I'm crashing on deadlines and appointments today and haven't had time for blogging, but wanted to at least show the flag.

This is probably being given more attention than it deserves since it isn't quite as strange as people are making it sound: "Why was a 9th century Viking woman buried with a ring that says ‘for Allah’ on it?" (Washington Post); "Ring brings ancient Viking, Islamic civilizations closer together," (Science News), and similar reports.

They are all reporting on a scholarly piece from The Journal of Scanning Microscopies,  of an article called "Analysis and interpretation of a unique Arabic finger ring from the Viking Age town of Birka, Sweden,"  for those who prefer the original paper to the journalistic summaries. The illustrations below are from that article.

The ring comes from a woman's grave in which the clothing and other burial goods are all Viking Age Scandinavian. The silver ring, set with a stone originally thought to be amethyst, but which is actually colored glass, is inscribed with what appears to be a Kufic inscription which the article interprets as "for/to Allah," I presume reading it as li-llah, though they write it as al-_llah.

Unpointed Kufic is always a challenge, and inscribed on glass even more so. Here's their rendering:

It could as easily be {stray alif] billah, since it;'s unpointed.

Interesting, but not that revolutionary. Rings with Arabic inscriptions have been found in several sites in Eastern Europe, and Birka, Sweden, was a key Viking trading center, so the ring presumably arrived as trade goods.

Offa's "Dinar" (British Museum)
Arabic coinage (especially gold dinars and silver dirhams due to their intrinsic value) circulated all over Europe, and the 8th century Anglo-Saxon King of Mercia Offa (builder of Offa's Dyke to hold back the Welsh), famously struck a gold coin that directly imitated a dinar of the ‘Abbasid Caliph al-Mansur, with the Arabic shahada imperfectly copied on one side and "Offa Rex" on the other. Offa was a Christian and the British Museum site suggests the coin was struck for the Pope, so we can assume Offa was better at holding back the Welsh than at recognizing the shahada.
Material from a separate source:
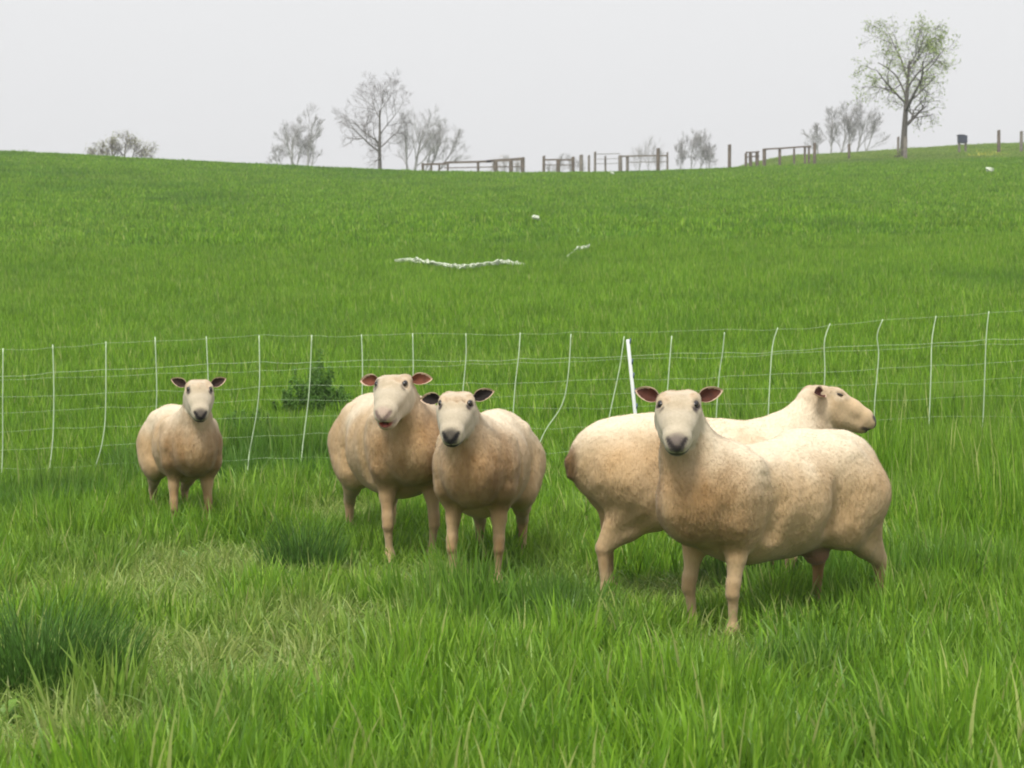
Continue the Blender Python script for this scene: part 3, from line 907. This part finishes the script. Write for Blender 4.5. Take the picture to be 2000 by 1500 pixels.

And of course there was Ibn Fadlan, the medieval Arab traveler who visited the Volga Vikings in what is now Russia. He didn't like them much. Michael Crichton's novel Eaters of the Dead was a fictionalization of Ibn Fadlan's travels. A bad movie was made from it, The 13th Warrior.

So the Birka find is interesting, but not unprecedented. The trade routes across Europe are quite ancient; Ancient Near Eastern jewelery has been found in Scandinavia, and the Ancient Greeks knew Baltic amber.


1 comment:

Anonymous said...

"The Thirteenth Warrior" is not so bad and Banderas is pretty sympathetic as Ibn Fadlan. It has a great Jerry Goldsmith score too.

And you can't have enough movies with Arabs and Vikings (1964's "The Long Ships" is fun too).